Records for the task |
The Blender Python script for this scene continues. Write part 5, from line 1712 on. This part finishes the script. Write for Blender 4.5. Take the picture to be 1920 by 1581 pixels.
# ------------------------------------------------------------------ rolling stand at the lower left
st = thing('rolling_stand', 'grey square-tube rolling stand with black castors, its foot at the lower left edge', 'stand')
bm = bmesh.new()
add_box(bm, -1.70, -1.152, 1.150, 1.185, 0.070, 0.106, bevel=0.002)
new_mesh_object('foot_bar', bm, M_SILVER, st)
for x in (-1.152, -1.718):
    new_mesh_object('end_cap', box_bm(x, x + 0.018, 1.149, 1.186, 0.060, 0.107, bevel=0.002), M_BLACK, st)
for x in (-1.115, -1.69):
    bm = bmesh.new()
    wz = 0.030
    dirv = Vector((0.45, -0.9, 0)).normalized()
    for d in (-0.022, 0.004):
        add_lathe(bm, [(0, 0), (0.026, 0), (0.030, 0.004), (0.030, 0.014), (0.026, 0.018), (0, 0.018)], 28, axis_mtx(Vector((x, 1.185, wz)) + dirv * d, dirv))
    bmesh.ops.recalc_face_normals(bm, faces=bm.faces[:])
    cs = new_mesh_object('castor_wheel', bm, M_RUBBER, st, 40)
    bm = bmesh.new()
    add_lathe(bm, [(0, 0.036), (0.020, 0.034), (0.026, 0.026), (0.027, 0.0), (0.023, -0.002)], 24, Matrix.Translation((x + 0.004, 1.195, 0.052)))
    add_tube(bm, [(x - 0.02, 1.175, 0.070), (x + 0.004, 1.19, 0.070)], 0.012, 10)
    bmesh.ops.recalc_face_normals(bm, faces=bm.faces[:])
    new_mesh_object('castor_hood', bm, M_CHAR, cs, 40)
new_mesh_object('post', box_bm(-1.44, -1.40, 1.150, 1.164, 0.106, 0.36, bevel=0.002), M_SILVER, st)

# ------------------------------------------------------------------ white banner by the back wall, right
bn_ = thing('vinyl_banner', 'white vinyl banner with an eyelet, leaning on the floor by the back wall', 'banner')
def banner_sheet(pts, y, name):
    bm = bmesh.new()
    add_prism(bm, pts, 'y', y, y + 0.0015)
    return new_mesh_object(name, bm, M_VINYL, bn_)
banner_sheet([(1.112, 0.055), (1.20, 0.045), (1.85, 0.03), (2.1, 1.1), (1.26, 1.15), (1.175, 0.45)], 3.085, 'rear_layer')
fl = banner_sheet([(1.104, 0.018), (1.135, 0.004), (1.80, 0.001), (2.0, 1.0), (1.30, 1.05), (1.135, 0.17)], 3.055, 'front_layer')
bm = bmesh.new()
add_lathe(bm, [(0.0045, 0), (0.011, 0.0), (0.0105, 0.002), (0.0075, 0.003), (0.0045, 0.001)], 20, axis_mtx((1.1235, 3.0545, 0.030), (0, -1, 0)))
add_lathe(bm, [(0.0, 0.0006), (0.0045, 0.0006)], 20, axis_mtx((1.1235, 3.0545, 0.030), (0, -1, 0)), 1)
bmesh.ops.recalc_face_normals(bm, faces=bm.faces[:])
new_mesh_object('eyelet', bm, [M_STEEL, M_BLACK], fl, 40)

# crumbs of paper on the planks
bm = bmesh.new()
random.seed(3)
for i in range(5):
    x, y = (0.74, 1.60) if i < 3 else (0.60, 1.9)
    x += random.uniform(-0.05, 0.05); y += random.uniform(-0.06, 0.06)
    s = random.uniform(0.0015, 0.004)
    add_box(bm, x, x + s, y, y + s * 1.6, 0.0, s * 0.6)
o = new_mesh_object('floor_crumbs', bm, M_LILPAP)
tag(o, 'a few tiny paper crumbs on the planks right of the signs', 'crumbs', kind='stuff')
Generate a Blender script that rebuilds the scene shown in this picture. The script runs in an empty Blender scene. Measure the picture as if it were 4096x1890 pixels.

Exercise brief |
Emit the full listing verbatim.

Result for this exercise |
The Blender Python script for this scene continues. Write part 5, from line 1712 on. This part finishes the script. Write for Blender 4.5. Take the picture to be 1920 by 1581 pixels.
# ------------------------------------------------------------------ rolling stand at the lower left
st = thing('rolling_stand', 'grey square-tube rolling stand with black castors, its foot at the lower left edge', 'stand')
bm = bmesh.new()
add_box(bm, -1.70, -1.152, 1.150, 1.185, 0.070, 0.106, bevel=0.002)
new_mesh_object('foot_bar', bm, M_SILVER, st)
for x in (-1.152, -1.718):
    new_mesh_object('end_cap', box_bm(x, x + 0.018, 1.149, 1.186, 0.060, 0.107, bevel=0.002), M_BLACK, st)
for x in (-1.115, -1.69):
    bm = bmesh.new()
    wz = 0.030
    dirv = Vector((0.45, -0.9, 0)).normalized()
    for d in (-0.022, 0.004):
        add_lathe(bm, [(0, 0), (0.026, 0), (0.030, 0.004), (0.030, 0.014), (0.026, 0.018), (0, 0.018)], 28, axis_mtx(Vector((x, 1.185, wz)) + dirv * d, dirv))
    bmesh.ops.recalc_face_normals(bm, faces=bm.faces[:])
    cs = new_mesh_object('castor_wheel', bm, M_RUBBER, st, 40)
    bm = bmesh.new()
    add_lathe(bm, [(0, 0.036), (0.020, 0.034), (0.026, 0.026), (0.027, 0.0), (0.023, -0.002)], 24, Matrix.Translation((x + 0.004, 1.195, 0.052)))
    add_tube(bm, [(x - 0.02, 1.175, 0.070), (x + 0.004, 1.19, 0.070)], 0.012, 10)
    bmesh.ops.recalc_face_normals(bm, faces=bm.faces[:])
    new_mesh_object('castor_hood', bm, M_CHAR, cs, 40)
new_mesh_object('post', box_bm(-1.44, -1.40, 1.150, 1.164, 0.106, 0.36, bevel=0.002), M_SILVER, st)

# ------------------------------------------------------------------ white banner by the back wall, right
bn_ = thing('vinyl_banner', 'white vinyl banner with an eyelet, leaning on the floor by the back wall', 'banner')
def banner_sheet(pts, y, name):
    bm = bmesh.new()
    add_prism(bm, pts, 'y', y, y + 0.0015)
    return new_mesh_object(name, bm, M_VINYL, bn_)
banner_sheet([(1.112, 0.055), (1.20, 0.045), (1.85, 0.03), (2.1, 1.1), (1.26, 1.15), (1.175, 0.45)], 3.085, 'rear_layer')
fl = banner_sheet([(1.104, 0.018), (1.135, 0.004), (1.80, 0.001), (2.0, 1.0), (1.30, 1.05), (1.135, 0.17)], 3.055, 'front_layer')
bm = bmesh.new()
add_lathe(bm, [(0.0045, 0), (0.011, 0.0), (0.0105, 0.002), (0.0075, 0.003), (0.0045, 0.001)], 20, axis_mtx((1.1235, 3.0545, 0.030), (0, -1, 0)))
add_lathe(bm, [(0.0, 0.0006), (0.0045, 0.0006)], 20, axis_mtx((1.1235, 3.0545, 0.030), (0, -1, 0)), 1)
bmesh.ops.recalc_face_normals(bm, faces=bm.faces[:])
new_mesh_object('eyelet', bm, [M_STEEL, M_BLACK], fl, 40)

# crumbs of paper on the planks
bm = bmesh.new()
random.seed(3)
for i in range(5):
    x, y = (0.74, 1.60) if i < 3 else (0.60, 1.9)
    x += random.uniform(-0.05, 0.05); y += random.uniform(-0.06, 0.06)
    s = random.uniform(0.0015, 0.004)
    add_box(bm, x, x + s, y, y + s * 1.6, 0.0, s * 0.6)
o = new_mesh_object('floor_crumbs', bm, M_LILPAP)
tag(o, 'a few tiny paper crumbs on the planks right of the signs', 'crumbs', kind='stuff')
Generate a Blender script that rebuilds the scene shown in this picture. The script runs in an empty Blender scene. Measure the picture as if it were 4096x1890 pixels.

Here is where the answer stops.